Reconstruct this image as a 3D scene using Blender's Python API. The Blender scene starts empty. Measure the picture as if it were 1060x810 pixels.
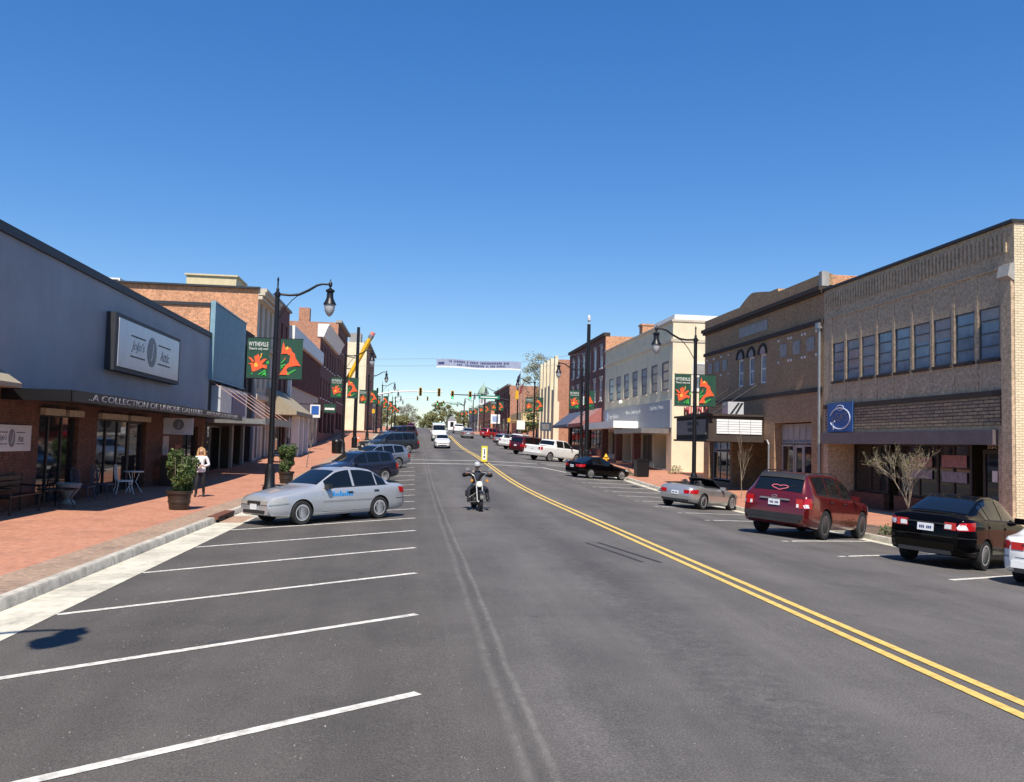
import bpy, bmesh, math, random
from mathutils import Vector, Matrix
from math import radians as R, sin, cos, pi
random.seed(7)
scn = bpy.context.scene
COL = scn.collection

# ------------------------------------------------------------------ camera
F, CX, CY, CZ = 900.0, 530.0, 405.0, 2.0
yaw, pitch, roll = math.atan(100/900), R(3.47), R(1.5)
fw = Vector((sin(yaw)*cos(pitch), cos(yaw)*cos(pitch), sin(pitch)))
r0 = Vector((cos(yaw), -sin(yaw), 0)); u0 = r0.cross(fw)
rt = r0*cos(roll)+u0*sin(roll); up = u0*cos(roll)-r0*sin(roll)
cd = bpy.data.cameras.new("camera"); cam = bpy.data.objects.new("camera", cd); COL.objects.link(cam)
cam.matrix_world = Matrix(((rt.x, up.x, -fw.x, 0), (rt.y, up.y, -fw.y, 0), (rt.z, up.z, -fw.z, CZ), (0, 0, 0, 1)))
cd.sensor_width = 36; cd.lens = 36*F/1060; cd.clip_start = .1; cd.clip_end = 3000
scn.camera = cam

# ------------------------------------------------------------------ light
SUN_EL, SUN_SX, SUN_SY = R(56), .07, 1.0      # light travels towards +Y and a little towards +X
w = bpy.data.worlds.new("World"); scn.world = w; w.use_nodes = True
nt = w.node_tree; bg = nt.nodes['Background']
sky = nt.nodes.new('ShaderNodeTexSky'); sky.sky_type = 'NISHITA'; sky.sun_disc = False
sky.sun_elevation = SUN_EL; sky.sun_rotation = math.atan2(-SUN_SX, -SUN_SY)
sky.altitude = 300; sky.air_density = 1.15; sky.dust_density = .0; sky.ozone_density = 6.0
hs = nt.nodes.new('ShaderNodeHueSaturation'); hs.inputs['Saturation'].default_value = 1.42; hs.inputs['Hue'].default_value = .512
def scale_node(k):
    v = nt.nodes.new('ShaderNodeVectorMath'); v.operation = 'SCALE'; v.inputs['Scale'].default_value = k; return v
va, vb, gm_ = scale_node(.17), scale_node(5.0), nt.nodes.new('ShaderNodeGamma'); gm_.inputs[1].default_value = .78
nt.links.new(sky.outputs[0], va.inputs[0]); nt.links.new(va.outputs[0], gm_.inputs[0]); nt.links.new(gm_.outputs[0], vb.inputs[0])
nt.links.new(vb.outputs[0], hs.inputs['Color']); nt.links.new(hs.outputs[0], bg.inputs[0]); bg.inputs[1].default_value = .119
sd = bpy.data.lights.new("sun", 'SUN'); sd.energy = 5.0; sd.angle = R(.5); sd.color = (1, .925, .81)
so = bpy.data.objects.new("sun", sd); COL.objects.link(so)
hv = Vector((SUN_SX, SUN_SY, 0)).normalized()*cos(SUN_EL)
so.rotation_euler = Vector((hv.x, hv.y, -sin(SUN_EL))).to_track_quat('-Z', 'Y').to_euler()
so.location = (0, -20, 60)
scn.view_settings.view_transform = 'Standard'; scn.view_settings.look = 'None'
scn.view_settings.exposure = .45; scn.view_settings.gamma = 1

# ------------------------------------------------------------------ terrain functions
RISE = [(-300, 0), (36, 0), (46, .22), (56, .6), (70, 1.05), (83, 1.3), (96, 1.75), (109, 2.35), (120, 2.9), (150, 3.6), (195, 4.4), (350, 7.5), (900, 7.5)]
CROSS = [(-200, -.15), (-4.8, -.15), (0, -.05), (4.9, 0), (9, -.15), (12.8, -.42), (200, -.42)]
def lerp(P, t):
    if t <= P[0][0]: return P[0][1]
    for (a, b), (c, d) in zip(P, P[1:]):
        if t <= c: return b+(d-b)*(t-a)/(c-a)
    return P[-1][1]
def rise(Y): return sum(lerp(RISE, Y+o) for o in (-6, -3, 0, 3, 6))/5
def RZ(X, Y): return rise(Y)+lerp(CROSS, X)
KL = -4.8
def KR(Y): return lerp([(-50, 14.4), (19.6, 14.4), (21.2, 12.8), (600, 12.8)], Y)
def SZ(X, Y):
    if X < 0: return rise(Y)-.01+(KL-X)*.012
    return rise(Y)-.28+max(0, X-12.8)*.02

# ------------------------------------------------------------------ materials
MATS = {}
def new_mat(name):
    m = bpy.data.materials.new(name); m.use_nodes = True
    return m, m.node_tree.nodes, m.node_tree.links, m.node_tree.nodes['Principled BSDF']
def mixc(n, l, mode, fac, a, b):
    x = n.new('ShaderNodeMix'); x.data_type = 'RGBA'; x.blend_type = mode
    for i, v in ((0, fac), (6, a), (7, b)):
        if hasattr(v, 'default_value') or hasattr(v, 'is_linked'): l.new(v, x.inputs[i])
        elif isinstance(v, (int, float)): x.inputs[i].default_value = v
        else: x.inputs[i].default_value = (*v[:3], 1)
    return x.outputs[2]
def noise(n, l, vec, scale, detail=4, rough=.6):
    t = n.new('ShaderNodeTexNoise'); t.inputs['Scale'].default_value = scale; t.inputs['Detail'].default_value = detail; t.inputs['Roughness'].default_value = rough
    if vec: l.new(vec, t.inputs['Vector'])
    return t.outputs['Fac']
def ramp(n, l, fac, stops):
    r = n.new('ShaderNodeValToRGB'); l.new(fac, r.inputs[0])
    while len(r.color_ramp.elements) < len(stops): r.color_ramp.elements.new(.5)
    for e, (p, c) in zip(r.color_ramp.elements, stops):
        e.position = p; e.color = (c, c, c, 1) if isinstance(c, (int, float)) else (*c, 1)
    return r.outputs[0]
def coords(n): return n.new('ShaderNodeTexCoord').outputs['Object']
def mat(name, col, rough=.6, metal=0, var=.25, scale=3, bump=0, coat=0, spec=.5):
    if name in MATS: return MATS[name]
    m, n, l, p = new_mat(name)
    p.inputs['Roughness'].default_value = rough; p.inputs['Metallic'].default_value = metal
    p.inputs['Specular IOR Level'].default_value = spec
    if coat: p.inputs['Coat Weight'].default_value = coat; p.inputs['Coat Roughness'].default_value = .05
    c = coords(n)
    f = ramp(n, l, noise(n, l, c, scale, 6, .65), [(.25, 1-var), (.75, 1+var*.4)])
    l.new(mixc(n, l, 'MULTIPLY', 1.0, col, f), p.inputs['Base Color'])
    if bump:
        b = n.new('ShaderNodeBump'); b.inputs['Strength'].default_value = bump; b.inputs['Distance'].default_value = .02
        l.new(noise(n, l, c, scale*8, 3), b.inputs['Height']); l.new(b.outputs[0], p.inputs['Normal'])
    MATS[name] = m; return m
def brick(name, c1, c2, mortar, bw=.2, bh=.068, var=.35, horiz=False, bump=.4, msize=.012, stain=.5, rough=.85):
    if name in MATS: return MATS[name]
    m, n, l, p = new_mat(name); p.inputs['Roughness'].default_value = rough
    c = coords(n); s = n.new('ShaderNodeSeparateXYZ'); l.new(c, s.inputs[0])
    cb = n.new('ShaderNodeCombineXYZ')
    if horiz:
        l.new(s.outputs[0], cb.inputs[0]); l.new(s.outputs[1], cb.inputs[1])
    else:
        g = n.new('ShaderNodeNewGeometry'); sn = n.new('ShaderNodeSeparateXYZ'); l.new(g.outputs['True Normal'], sn.inputs[0])
        ab = n.new('ShaderNodeMath'); ab.operation = 'ABSOLUTE'; l.new(sn.outputs[0], ab.inputs[0])
        gt = n.new('ShaderNodeMath'); gt.operation = 'GREATER_THAN'; l.new(ab.outputs[0], gt.inputs[0]); gt.inputs[1].default_value = .5
        mx = n.new('ShaderNodeMix'); l.new(gt.outputs[0], mx.inputs[0]); l.new(s.outputs[0], mx.inputs[2]); l.new(s.outputs[1], mx.inputs[3])
        l.new(mx.outputs[0], cb.inputs[0]); l.new(s.outputs[2], cb.inputs[1])
    t = n.new('ShaderNodeTexBrick'); l.new(cb.outputs[0], t.inputs['Vector'])
    t.inputs['Scale'].default_value = 1; t.inputs['Brick Width'].default_value = bw; t.inputs['Row Height'].default_value = bh
    t.inputs['Mortar Size'].default_value = msize*bh/.068; t.inputs['Mortar Smooth'].default_value = .3
    for i, cc in (('Color1', c1), ('Color2', c2), ('Mortar', mortar)): t.inputs[i].default_value = (*cc, 1)
    f = ramp(n, l, noise(n, l, c, .9, 8, .7), [(.3, 1-stain*.6), (.5, 1.0), (.75, 1+stain*.2)])
    o = mixc(n, l, 'MULTIPLY', 1.0, t.outputs['Color'], f)
    f2 = ramp(n, l, noise(n, l, c, 9, 2, .5), [(.3, 1-var), (.7, 1+var*.35)])
    l.new(mixc(n, l, 'MULTIPLY', 1.0, o, f2), p.inputs['Base Color'])
    b = n.new('ShaderNodeBump'); b.inputs['Strength'].default_value = bump; b.inputs['Distance'].default_value = .008; b.invert = True
    l.new(t.outputs['Fac'], b.inputs['Height']); l.new(b.outputs[0], p.inputs['Normal'])
    MATS[name] = m; return m
def paint(name, col, metal=.0, rough=.3, coat=.8, spec=.5): return mat(name, col, rough, metal, .06, 2, 0, coat, spec)
def emis(name, col, s):
    m, n, l, p = new_mat(name); p.inputs['Base Color'].default_value = (*col, 1)
    p.inputs['Emission Color'].default_value = (*col, 1); p.inputs['Emission Strength'].default_value = s
    return m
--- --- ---
WHAT YOU SHOULD DO
Write out an exact copy of the listing, first line through the line containing "COL = scn.collection", with the pictures left out.

FULL OUTPUT
Reconstruct this image as a 3D scene using Blender's Python API. The Blender scene starts empty. Measure the picture as if it were 1060x810 pixels.
import bpy, bmesh, math, random
from mathutils import Vector, Matrix
from math import radians as R, sin, cos, pi
random.seed(7)
scn = bpy.context.scene
COL = scn.collection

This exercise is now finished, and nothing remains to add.